▶ [Short exercise]: Print the listing as it stands, omitting all images.

....................

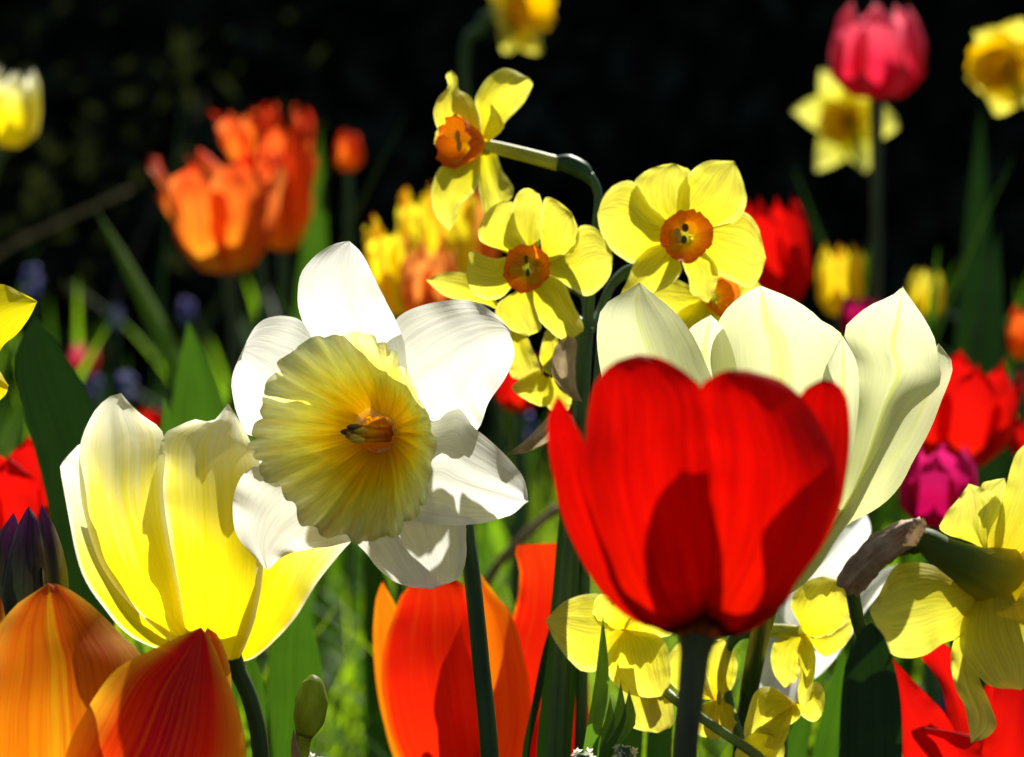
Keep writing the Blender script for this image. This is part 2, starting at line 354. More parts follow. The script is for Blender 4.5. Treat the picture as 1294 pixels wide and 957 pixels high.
def plain(name, c, rough=0.6, trans=0.0, var=0.25, sc=300):
    g = NT(name); geo = g.n("ShaderNodeNewGeometry"); n = g.noise(geo.outputs["Position"], sc, 3)
    return g.finish(g.ramp(n, [(0.3, tuple(x * (1 - var) for x in c)), (0.7, tuple(min(1, x * (1 + var)) for x in c))]), trans, None, rough, 0.25, n, 0.2, 0.0004)
M['pollen'] = plain('dark_pollen_anther', (0.10, 0.06, 0.012))
M['anther'] = plain('yellow_anther', (0.5, 0.33, 0.03))
M['pistil'] = plain('pistil', (0.62, 0.32, 0.03), trans=0.4)
M['blue'] = plain('violet_blue_bloom', (0.10, 0.09, 0.38), trans=0.3)
M['floret'] = plain('white_floret', (0.78, 0.75, 0.62), trans=0.6)
M['bark'] = plain('twig_bark', (0.07, 0.05, 0.035), sc=60)

# ------------------------------------------------------------------ setting: ground, grass, hedge
def soil():
    g = NT('garden_soil'); geo = g.n("ShaderNodeNewGeometry")
    n = g.noise(geo.outputs["Position"], 9, 6, 0.65); n2 = g.noise(geo.outputs["Position"], 90, 4)
    c = g.ramp(n, [(0.3, (0.018, 0.013, 0.008)), (0.55, (0.035, 0.028, 0.016)), (0.7, (0.025, 0.05, 0.012))])
    return g.finish(c, 0, None, 0.9, 0.1, n2, 0.7, 0.01)
gx = []
nx = 60
gv, gf = [], []
for j in range(nx + 1):
    for i in range(nx + 1):
        a, b = i / nx * 2 - 1, j / nx * 2 - 1
        x = math.copysign(abs(a) ** 3, a) * 150 + a * 3; y = math.copysign(abs(b) ** 3, b) * 150 + b * 3 + 2
        r = math.hypot(x, y - 2)
        gv.append((x, y, (0.012 * mnoise.noise(Vector((x * 3, y * 3, 0))) - 0.012) if r < 8 else -0.012))
gf = [(j * (nx + 1) + i, j * (nx + 1) + i + 1, (j + 1) * (nx + 1) + i + 1, (j + 1) * (nx + 1) + i) for j in range(nx) for i in range(nx)]
tag(mesh('ground', gv, gf, soil()), kind='structure', label='dark garden soil under the flower bed')

def add_blade(vs, fs, uv, base, az, ln, w, lean, seg=4):
    d = Vector((math.cos(az), math.sin(az), 0)); s = Vector((-d.y, d.x, 0)); k0 = len(vs)
    for k in range(seg + 1):
        t = k / seg; a = lean * t
        p = base + d * (ln * (1 - math.cos(a)) / max(lean, .01)) + Vector((0, 0, ln * math.sin(a) / max(lean, .01)))
        ww = w * (1 - t ** 2.2) * (0.7 + 0.3 * min(1, t * 5))
        vs += [p - s * ww / 2, p + s * ww / 2]; uv += [(0, t), (1, t)]
    fs += [(k0 + 2 * k, k0 + 2 * k + 1, k0 + 2 * k + 3, k0 + 2 * k + 2) for k in range(seg)]
rg = random.Random(3); vs, fs, uv = [], [], []
for _ in range(19000):
    y = 1.12 + 3.0 * rg.random() ** 1.35; x = (rg.random() * 2 - 1) * (0.24 * y + 0.25)
    n = mnoise.noise(Vector((x * 4.1, y * 4.1, 5)))
    if n + rg.uniform(-.35, .35) < -0.12: continue
    h = rg.uniform(0.09, 0.25) * (0.8 + 0.9 * max(-.3, mnoise.noise(Vector((x * 3, y * 3, 1)))))
    add_blade(vs, fs, uv, Vector((x, y, -0.015)), rg.uniform(0, 6.28), h, rg.uniform(.0025, .007), rg.uniform(.4, 2.1))
for _ in range(3600):                          # taller tufts at the near side of the bed
    y = rg.uniform(1.15, 1.75); x = (rg.random() * 2 - 1) * .24 * y
    if mnoise.noise(Vector((x * 9, y * 5, 3))) < .02: continue
    add_blade(vs, fs, uv, Vector((x, y, -0.015)), rg.uniform(0, 6.28), rg.uniform(.22, .36), rg.uniform(.003, .006), rg.uniform(.5, 1.9), 6)
tag(mesh('grass', vs, fs, M['grass'], None, uv), 'green grass growing between the bulbs of the flower bed', 'grass', kind='stuff')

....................

▶ [Worked answer]:
Keep writing the Blender script for this image. This is part 2, starting at line 354. More parts follow. The script is for Blender 4.5. Treat the picture as 1294 pixels wide and 957 pixels high.
def plain(name, c, rough=0.6, trans=0.0, var=0.25, sc=300):
    g = NT(name); geo = g.n("ShaderNodeNewGeometry"); n = g.noise(geo.outputs["Position"], sc, 3)
    return g.finish(g.ramp(n, [(0.3, tuple(x * (1 - var) for x in c)), (0.7, tuple(min(1, x * (1 + var)) for x in c))]), trans, None, rough, 0.25, n, 0.2, 0.0004)
M['pollen'] = plain('dark_pollen_anther', (0.10, 0.06, 0.012))
M['anther'] = plain('yellow_anther', (0.5, 0.33, 0.03))
M['pistil'] = plain('pistil', (0.62, 0.32, 0.03), trans=0.4)
M['blue'] = plain('violet_blue_bloom', (0.10, 0.09, 0.38), trans=0.3)
M['floret'] = plain('white_floret', (0.78, 0.75, 0.62), trans=0.6)
M['bark'] = plain('twig_bark', (0.07, 0.05, 0.035), sc=60)

# ------------------------------------------------------------------ setting: ground, grass, hedge
def soil():
    g = NT('garden_soil'); geo = g.n("ShaderNodeNewGeometry")
    n = g.noise(geo.outputs["Position"], 9, 6, 0.65); n2 = g.noise(geo.outputs["Position"], 90, 4)
    c = g.ramp(n, [(0.3, (0.018, 0.013, 0.008)), (0.55, (0.035, 0.028, 0.016)), (0.7, (0.025, 0.05, 0.012))])
    return g.finish(c, 0, None, 0.9, 0.1, n2, 0.7, 0.01)
gx = []
nx = 60
gv, gf = [], []
for j in range(nx + 1):
    for i in range(nx + 1):
        a, b = i / nx * 2 - 1, j / nx * 2 - 1
        x = math.copysign(abs(a) ** 3, a) * 150 + a * 3; y = math.copysign(abs(b) ** 3, b) * 150 + b * 3 + 2
        r = math.hypot(x, y - 2)
        gv.append((x, y, (0.012 * mnoise.noise(Vector((x * 3, y * 3, 0))) - 0.012) if r < 8 else -0.012))
gf = [(j * (nx + 1) + i, j * (nx + 1) + i + 1, (j + 1) * (nx + 1) + i + 1, (j + 1) * (nx + 1) + i) for j in range(nx) for i in range(nx)]
tag(mesh('ground', gv, gf, soil()), kind='structure', label='dark garden soil under the flower bed')

def add_blade(vs, fs, uv, base, az, ln, w, lean, seg=4):
    d = Vector((math.cos(az), math.sin(az), 0)); s = Vector((-d.y, d.x, 0)); k0 = len(vs)
    for k in range(seg + 1):
        t = k / seg; a = lean * t
        p = base + d * (ln * (1 - math.cos(a)) / max(lean, .01)) + Vector((0, 0, ln * math.sin(a) / max(lean, .01)))
        ww = w * (1 - t ** 2.2) * (0.7 + 0.3 * min(1, t * 5))
        vs += [p - s * ww / 2, p + s * ww / 2]; uv += [(0, t), (1, t)]
    fs += [(k0 + 2 * k, k0 + 2 * k + 1, k0 + 2 * k + 3, k0 + 2 * k + 2) for k in range(seg)]
rg = random.Random(3); vs, fs, uv = [], [], []
for _ in range(19000):
    y = 1.12 + 3.0 * rg.random() ** 1.35; x = (rg.random() * 2 - 1) * (0.24 * y + 0.25)
    n = mnoise.noise(Vector((x * 4.1, y * 4.1, 5)))
    if n + rg.uniform(-.35, .35) < -0.12: continue
    h = rg.uniform(0.09, 0.25) * (0.8 + 0.9 * max(-.3, mnoise.noise(Vector((x * 3, y * 3, 1)))))
    add_blade(vs, fs, uv, Vector((x, y, -0.015)), rg.uniform(0, 6.28), h, rg.uniform(.0025, .007), rg.uniform(.4, 2.1))
for _ in range(3600):                          # taller tufts at the near side of the bed
    y = rg.uniform(1.15, 1.75); x = (rg.random() * 2 - 1) * .24 * y
    if mnoise.noise(Vector((x * 9, y * 5, 3))) < .02: continue
    add_blade(vs, fs, uv, Vector((x, y, -0.015)), rg.uniform(0, 6.28), rg.uniform(.22, .36), rg.uniform(.003, .006), rg.uniform(.5, 1.9), 6)
tag(mesh('grass', vs, fs, M['grass'], None, uv), 'green grass growing between the bulbs of the flower bed', 'grass', kind='stuff')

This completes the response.